▸ EXERCISE
State how many lines of the entries hold the string "Measure", and nothing more.

▸ EXERCISE DATA

■ ■ ■ ■

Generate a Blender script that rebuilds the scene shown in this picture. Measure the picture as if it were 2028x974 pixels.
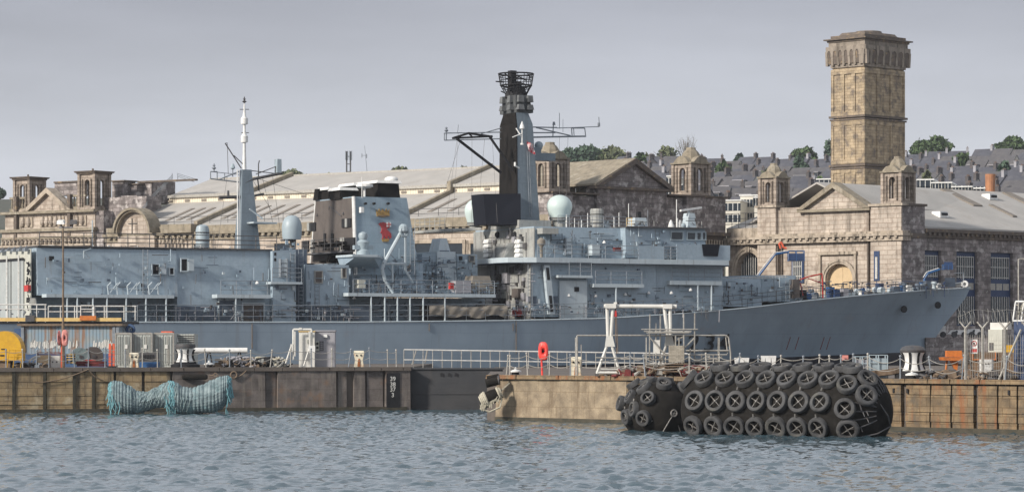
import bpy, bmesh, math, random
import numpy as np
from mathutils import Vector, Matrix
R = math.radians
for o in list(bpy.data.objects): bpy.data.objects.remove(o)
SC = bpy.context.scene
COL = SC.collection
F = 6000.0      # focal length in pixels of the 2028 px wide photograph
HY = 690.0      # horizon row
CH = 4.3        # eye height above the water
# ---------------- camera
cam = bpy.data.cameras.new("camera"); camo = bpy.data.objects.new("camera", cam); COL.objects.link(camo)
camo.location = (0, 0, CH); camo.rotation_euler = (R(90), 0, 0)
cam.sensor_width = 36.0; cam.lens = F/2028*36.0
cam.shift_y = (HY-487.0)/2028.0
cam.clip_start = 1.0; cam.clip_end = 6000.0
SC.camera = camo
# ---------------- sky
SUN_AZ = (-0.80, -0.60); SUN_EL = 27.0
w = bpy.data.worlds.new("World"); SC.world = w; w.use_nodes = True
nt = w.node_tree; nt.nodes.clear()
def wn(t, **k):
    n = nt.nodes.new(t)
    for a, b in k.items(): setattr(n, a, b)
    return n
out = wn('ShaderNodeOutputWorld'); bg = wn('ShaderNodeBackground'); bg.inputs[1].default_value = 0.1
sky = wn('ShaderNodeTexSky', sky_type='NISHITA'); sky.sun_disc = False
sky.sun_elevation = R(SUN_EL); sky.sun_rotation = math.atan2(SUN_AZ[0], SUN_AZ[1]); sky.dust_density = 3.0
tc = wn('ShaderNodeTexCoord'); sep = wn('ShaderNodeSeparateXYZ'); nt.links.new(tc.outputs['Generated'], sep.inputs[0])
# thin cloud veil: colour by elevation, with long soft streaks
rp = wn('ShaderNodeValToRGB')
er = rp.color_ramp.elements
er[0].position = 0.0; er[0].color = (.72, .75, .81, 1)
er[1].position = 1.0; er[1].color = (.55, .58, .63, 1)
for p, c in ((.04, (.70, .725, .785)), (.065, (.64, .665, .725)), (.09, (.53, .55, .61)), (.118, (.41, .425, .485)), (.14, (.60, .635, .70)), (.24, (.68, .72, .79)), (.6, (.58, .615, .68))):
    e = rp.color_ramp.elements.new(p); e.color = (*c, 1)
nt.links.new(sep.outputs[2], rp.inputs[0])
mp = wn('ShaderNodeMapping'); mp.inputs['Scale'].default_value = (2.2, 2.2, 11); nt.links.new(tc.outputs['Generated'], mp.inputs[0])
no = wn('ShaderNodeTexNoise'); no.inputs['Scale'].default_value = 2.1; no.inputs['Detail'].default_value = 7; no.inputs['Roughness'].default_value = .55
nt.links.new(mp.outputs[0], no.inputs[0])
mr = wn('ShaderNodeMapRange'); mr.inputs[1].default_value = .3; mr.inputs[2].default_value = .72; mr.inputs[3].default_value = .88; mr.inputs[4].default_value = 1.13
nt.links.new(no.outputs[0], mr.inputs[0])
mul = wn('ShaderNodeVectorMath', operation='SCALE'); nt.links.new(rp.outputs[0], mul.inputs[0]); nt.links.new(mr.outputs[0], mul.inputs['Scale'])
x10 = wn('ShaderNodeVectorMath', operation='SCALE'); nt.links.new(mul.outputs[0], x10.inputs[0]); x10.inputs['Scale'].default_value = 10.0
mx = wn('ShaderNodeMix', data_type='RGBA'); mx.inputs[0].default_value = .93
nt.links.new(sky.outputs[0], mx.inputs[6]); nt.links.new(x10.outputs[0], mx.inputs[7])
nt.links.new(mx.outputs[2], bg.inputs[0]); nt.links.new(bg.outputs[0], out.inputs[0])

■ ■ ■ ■

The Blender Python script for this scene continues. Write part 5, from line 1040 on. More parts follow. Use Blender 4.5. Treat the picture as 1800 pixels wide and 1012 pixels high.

■ ■ ■ ■

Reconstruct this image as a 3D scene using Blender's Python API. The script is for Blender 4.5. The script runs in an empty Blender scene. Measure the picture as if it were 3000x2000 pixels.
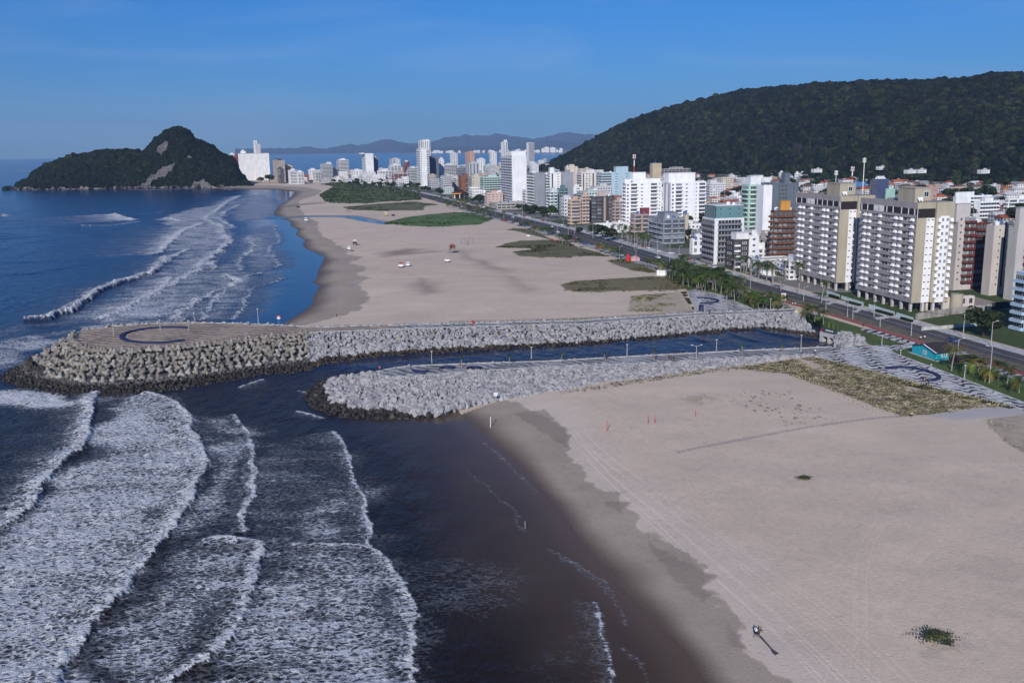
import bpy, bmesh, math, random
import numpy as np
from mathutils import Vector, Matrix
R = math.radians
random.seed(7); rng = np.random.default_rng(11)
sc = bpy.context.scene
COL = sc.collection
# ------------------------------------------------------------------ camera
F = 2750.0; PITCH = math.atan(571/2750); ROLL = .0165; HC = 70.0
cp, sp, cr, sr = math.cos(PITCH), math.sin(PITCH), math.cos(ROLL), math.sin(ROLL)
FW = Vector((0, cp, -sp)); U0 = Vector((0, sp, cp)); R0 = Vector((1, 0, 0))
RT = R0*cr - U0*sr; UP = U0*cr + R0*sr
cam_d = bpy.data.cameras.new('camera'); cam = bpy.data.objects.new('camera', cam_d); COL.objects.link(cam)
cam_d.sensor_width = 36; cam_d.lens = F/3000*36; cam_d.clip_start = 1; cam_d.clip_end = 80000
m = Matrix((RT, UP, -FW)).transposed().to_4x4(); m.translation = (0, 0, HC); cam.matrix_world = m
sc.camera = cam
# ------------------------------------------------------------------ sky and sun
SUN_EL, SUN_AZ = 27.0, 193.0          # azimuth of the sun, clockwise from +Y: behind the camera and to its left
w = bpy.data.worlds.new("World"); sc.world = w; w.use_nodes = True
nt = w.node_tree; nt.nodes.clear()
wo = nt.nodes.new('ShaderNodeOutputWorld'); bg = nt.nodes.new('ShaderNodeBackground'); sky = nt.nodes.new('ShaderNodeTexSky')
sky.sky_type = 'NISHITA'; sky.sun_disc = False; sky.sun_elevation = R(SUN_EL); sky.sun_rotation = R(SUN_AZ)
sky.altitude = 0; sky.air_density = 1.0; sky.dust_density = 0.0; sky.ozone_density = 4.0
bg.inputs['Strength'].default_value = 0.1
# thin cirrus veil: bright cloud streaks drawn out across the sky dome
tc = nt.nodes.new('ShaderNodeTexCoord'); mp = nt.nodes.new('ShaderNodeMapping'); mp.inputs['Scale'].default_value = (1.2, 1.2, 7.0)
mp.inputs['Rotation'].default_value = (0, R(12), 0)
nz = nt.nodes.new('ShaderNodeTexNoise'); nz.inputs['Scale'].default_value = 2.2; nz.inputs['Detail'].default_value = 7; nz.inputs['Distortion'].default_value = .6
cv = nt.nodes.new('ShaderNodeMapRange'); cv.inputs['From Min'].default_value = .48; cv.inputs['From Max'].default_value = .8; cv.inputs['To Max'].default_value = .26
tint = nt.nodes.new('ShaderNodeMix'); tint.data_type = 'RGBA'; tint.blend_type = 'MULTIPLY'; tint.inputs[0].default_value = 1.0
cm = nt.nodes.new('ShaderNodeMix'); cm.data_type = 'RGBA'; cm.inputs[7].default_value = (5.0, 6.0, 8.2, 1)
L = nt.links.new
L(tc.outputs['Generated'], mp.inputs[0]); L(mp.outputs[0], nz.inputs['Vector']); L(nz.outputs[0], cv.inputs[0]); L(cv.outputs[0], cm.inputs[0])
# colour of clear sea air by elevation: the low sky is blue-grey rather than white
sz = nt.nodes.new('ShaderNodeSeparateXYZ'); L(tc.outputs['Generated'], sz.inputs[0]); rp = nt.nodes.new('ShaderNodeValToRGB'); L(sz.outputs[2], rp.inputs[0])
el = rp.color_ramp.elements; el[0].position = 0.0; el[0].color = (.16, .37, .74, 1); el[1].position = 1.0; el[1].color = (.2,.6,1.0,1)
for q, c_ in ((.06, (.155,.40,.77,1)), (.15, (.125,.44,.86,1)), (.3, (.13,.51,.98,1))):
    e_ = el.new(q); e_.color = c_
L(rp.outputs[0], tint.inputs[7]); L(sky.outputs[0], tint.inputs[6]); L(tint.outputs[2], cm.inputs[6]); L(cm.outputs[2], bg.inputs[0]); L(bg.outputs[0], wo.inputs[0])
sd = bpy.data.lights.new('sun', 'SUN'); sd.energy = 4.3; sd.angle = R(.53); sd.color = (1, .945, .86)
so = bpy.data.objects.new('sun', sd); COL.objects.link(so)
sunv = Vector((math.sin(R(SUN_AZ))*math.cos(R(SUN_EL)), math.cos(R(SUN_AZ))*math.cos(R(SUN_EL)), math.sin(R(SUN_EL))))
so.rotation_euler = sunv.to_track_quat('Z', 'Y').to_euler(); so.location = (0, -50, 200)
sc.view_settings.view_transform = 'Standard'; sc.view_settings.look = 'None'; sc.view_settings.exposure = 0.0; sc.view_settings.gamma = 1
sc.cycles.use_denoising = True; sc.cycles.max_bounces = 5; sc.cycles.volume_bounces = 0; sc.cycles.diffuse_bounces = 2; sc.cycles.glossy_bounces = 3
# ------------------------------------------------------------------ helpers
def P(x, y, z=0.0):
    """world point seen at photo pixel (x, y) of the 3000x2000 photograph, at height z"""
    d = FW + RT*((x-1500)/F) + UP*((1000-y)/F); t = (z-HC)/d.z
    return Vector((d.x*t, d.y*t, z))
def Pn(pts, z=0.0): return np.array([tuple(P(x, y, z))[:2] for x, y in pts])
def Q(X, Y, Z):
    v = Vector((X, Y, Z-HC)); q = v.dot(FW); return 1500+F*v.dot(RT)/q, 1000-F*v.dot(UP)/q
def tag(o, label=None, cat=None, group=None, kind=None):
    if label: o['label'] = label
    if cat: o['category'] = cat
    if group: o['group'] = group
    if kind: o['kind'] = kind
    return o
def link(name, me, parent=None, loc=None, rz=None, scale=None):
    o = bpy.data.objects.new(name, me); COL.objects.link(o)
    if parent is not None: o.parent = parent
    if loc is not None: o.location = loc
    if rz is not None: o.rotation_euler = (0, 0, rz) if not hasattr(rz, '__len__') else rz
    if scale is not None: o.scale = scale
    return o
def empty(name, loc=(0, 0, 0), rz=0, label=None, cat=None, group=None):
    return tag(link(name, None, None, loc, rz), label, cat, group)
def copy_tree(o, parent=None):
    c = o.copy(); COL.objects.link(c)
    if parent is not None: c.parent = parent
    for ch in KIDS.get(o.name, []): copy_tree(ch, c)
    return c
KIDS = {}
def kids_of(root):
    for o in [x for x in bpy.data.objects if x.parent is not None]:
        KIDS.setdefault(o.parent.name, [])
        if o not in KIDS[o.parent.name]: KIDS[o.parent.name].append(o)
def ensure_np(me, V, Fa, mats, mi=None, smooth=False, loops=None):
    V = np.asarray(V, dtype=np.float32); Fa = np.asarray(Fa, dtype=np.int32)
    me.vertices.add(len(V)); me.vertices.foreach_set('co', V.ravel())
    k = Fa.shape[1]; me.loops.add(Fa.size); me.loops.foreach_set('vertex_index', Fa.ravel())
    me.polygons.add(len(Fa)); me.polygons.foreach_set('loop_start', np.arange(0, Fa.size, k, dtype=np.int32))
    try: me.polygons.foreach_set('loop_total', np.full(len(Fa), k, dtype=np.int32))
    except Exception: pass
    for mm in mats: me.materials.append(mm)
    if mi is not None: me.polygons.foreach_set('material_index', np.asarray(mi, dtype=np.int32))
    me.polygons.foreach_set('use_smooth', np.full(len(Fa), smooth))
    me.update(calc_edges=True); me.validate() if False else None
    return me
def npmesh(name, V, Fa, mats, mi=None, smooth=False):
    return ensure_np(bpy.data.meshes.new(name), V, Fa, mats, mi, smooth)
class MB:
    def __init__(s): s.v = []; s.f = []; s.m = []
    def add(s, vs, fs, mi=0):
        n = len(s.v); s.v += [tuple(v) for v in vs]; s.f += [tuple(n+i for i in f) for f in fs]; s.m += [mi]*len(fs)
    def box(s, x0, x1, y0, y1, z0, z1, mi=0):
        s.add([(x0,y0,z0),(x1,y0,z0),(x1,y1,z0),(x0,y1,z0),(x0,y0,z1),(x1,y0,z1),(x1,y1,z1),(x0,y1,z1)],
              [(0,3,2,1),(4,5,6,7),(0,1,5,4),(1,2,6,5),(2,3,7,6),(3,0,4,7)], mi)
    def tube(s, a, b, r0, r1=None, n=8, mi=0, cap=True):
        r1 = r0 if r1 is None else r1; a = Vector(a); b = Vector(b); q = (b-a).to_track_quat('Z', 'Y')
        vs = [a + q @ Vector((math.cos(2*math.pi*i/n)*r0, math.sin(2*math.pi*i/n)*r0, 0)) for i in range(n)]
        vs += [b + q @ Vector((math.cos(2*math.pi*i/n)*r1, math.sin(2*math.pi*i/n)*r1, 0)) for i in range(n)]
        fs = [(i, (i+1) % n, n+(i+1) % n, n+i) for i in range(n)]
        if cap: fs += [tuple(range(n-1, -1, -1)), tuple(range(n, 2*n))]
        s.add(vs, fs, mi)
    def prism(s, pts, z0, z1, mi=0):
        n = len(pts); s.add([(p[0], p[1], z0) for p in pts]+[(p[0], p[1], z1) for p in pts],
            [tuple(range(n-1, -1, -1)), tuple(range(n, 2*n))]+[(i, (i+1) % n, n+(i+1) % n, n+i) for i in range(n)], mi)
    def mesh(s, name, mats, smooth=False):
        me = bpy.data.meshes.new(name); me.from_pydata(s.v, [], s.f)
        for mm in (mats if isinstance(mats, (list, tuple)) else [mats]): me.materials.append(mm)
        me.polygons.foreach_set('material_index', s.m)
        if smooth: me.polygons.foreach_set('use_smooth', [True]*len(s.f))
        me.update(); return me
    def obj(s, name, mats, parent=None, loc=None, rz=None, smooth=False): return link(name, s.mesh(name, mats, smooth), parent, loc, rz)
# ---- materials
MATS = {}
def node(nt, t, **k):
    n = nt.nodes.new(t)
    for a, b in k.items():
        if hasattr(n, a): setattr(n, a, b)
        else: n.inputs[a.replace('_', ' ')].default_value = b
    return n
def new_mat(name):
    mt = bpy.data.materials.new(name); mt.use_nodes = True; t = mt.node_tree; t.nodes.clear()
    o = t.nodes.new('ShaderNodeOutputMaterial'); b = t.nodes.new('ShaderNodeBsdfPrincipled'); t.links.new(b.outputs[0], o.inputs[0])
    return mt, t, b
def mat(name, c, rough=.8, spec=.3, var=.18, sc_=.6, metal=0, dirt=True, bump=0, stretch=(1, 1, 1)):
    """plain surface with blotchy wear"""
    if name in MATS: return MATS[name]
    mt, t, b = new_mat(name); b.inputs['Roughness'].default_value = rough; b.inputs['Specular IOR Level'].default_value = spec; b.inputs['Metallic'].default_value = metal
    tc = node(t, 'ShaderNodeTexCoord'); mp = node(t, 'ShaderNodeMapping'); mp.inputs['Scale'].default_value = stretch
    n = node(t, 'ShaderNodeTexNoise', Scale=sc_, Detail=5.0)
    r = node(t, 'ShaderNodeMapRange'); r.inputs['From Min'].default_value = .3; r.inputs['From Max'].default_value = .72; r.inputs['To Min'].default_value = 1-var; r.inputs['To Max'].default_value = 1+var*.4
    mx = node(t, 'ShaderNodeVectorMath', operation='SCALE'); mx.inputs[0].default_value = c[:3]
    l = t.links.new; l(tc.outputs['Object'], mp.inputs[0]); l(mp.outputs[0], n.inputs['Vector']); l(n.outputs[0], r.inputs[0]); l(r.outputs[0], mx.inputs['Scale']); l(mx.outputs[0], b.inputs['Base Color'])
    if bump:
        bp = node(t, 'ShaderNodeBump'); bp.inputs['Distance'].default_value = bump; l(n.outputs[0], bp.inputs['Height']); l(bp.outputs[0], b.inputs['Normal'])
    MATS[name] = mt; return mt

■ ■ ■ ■

▸ RESULT
2